Action, not numbers, focus of conference

04 September 2012 | Story by Newsroom

There would be no wallowing in statistics. That was the concerted promise at the start of Strategies to Overcome Poverty and Inequality: Towards Carnegie 3, on at UCT from 3 to 7 September.

Dr Max Price and Prof Francis Wilson Minister Trevor Manuel and Kate O'Regan and Dr Mamphela Ramphele
Deliberating: Speakers at the opening sessions of the conference featured (from left) Dr Max Price and Emer Prof Francis Wilson; and Kate O'Regan, Trevor Manuel and Dr Mamphela Ramphele.

Yes, vice-chancellor Dr Max Price set the scene and ran through some of those statistics - the depth of poverty has decreased; but inequality is up, more so within racial groups but also between racial groups; and government grants are bailing out many of the country's poorest. But for the rest of the opening night of the conference, anyway, the buzzwords were action and moving forward.

"In no time in the history of our country has there been so much evidence and discourse on the stubborn features of poverty and inequality and the devastating effects these have on the lives of millions of people in our country," said Associate Professor Viviene Taylor of the Department of Social Development and a member of the National Planning Committee (NPC), which, under Trevor Manuel, minister in the presidency for national planning, first asked for such a conference. "But what I want to emphasise in this opening session is that the national debate and discourse on poverty and inequality, as important as this is, has to go beyond the paralysis that seems to affect us at every level in our society, and has to begin to focus on practical strategies and ways of addressing poverty and inequality."

Rather, said conference impresario and pro vice-chancellor for poverty and inequality, Emeritus Professor Francis Wilson, the university will over the conference set out to - as he's long suggested it should, he quipped - provide "good coffee". Over which delegates must come together, get to know each other, talk and share ideas -"cross-pollinating like crazy".

Director of the prequel Second Carnegie Inquiry into Poverty and Development, conducted in the mid-1980s, Wilson pointed out that the current conference is remarkable in many ways. It was organised in about nine months, well below the time normally required for an event of such a scale. Over 350 papers - way more than organisers had hoped for - had been received since the call for papers went out in May. The conference would bring together academics, research institutions, government, non-government organisations and civil society in an environment of "interaction and dialogue", he reported.

But, cautioned Wilson, the conference is but a first step in a process that will take many years. "It's also a working conference," he noted, "and one in which we all have to ask tough questions about how we're going to make sure the things that matter really work, like our schools, like building the infrastructure we really need, like finding ways to eliminate huge corruption.
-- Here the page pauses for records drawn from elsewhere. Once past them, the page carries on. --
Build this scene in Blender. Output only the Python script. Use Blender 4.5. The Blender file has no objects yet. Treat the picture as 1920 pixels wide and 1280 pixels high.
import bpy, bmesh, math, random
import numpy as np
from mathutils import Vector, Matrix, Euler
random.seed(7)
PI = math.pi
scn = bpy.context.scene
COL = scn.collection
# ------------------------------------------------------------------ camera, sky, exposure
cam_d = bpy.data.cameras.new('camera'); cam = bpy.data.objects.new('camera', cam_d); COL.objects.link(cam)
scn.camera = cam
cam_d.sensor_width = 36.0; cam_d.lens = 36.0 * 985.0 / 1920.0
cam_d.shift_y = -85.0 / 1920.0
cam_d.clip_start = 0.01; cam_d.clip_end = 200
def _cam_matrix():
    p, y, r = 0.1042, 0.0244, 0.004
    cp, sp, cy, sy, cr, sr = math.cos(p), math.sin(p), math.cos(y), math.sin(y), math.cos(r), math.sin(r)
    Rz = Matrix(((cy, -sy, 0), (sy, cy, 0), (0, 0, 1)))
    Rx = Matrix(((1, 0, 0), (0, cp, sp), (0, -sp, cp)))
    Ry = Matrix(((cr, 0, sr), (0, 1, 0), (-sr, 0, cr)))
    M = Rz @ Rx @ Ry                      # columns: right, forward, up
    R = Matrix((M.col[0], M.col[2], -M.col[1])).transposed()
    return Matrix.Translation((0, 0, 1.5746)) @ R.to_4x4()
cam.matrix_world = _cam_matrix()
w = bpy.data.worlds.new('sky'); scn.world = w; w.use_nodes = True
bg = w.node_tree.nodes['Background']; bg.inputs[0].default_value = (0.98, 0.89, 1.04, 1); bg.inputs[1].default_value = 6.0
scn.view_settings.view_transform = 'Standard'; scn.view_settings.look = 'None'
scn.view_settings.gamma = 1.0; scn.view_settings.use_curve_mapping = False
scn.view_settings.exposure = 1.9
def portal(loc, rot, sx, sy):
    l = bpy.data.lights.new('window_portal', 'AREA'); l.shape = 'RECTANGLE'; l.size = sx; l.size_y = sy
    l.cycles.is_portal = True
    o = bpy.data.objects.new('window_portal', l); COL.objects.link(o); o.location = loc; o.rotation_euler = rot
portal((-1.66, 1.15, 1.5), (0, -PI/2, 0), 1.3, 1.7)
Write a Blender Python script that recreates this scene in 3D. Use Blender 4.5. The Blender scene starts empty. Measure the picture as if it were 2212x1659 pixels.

"These are the things we've got to tackle."

Others chipped in on the night. Conference co-ordinator Katharine Hall, senior researcher at UCT's Children's Institute in her day job, spoke of how the talks and sessions were weaved together to promote a "spirit of continuous sharing". Former UCT vice-chancellor Dr Mamphela Ramphele, who worked with Wilson on that Second Carnegie Inquiry and who now leads the Citizens Movement for Social Change, talked of the role of the citizenry and the need for a 'spiritual reconstruction" in the country. Kate O'Regan, former judge in the Constitutional Court, spoke of how the country's Constitution - hailed as everything from "transformative" to "deliberative" - may appear to operate in a different world from that of poverty but, in fact, urges the state and its citizens to uproot poverty and inequality. And Manuel spoke of some of the issues - leadership, sustainable livelihoods, enterprise - that would need to come up at the conference, and how the lessons, a handbook of sorts, that come out of Carnegie 3 can be applied elsewhere in the world.

His final words probably best served as a mantra for the conference: "Let's get to work."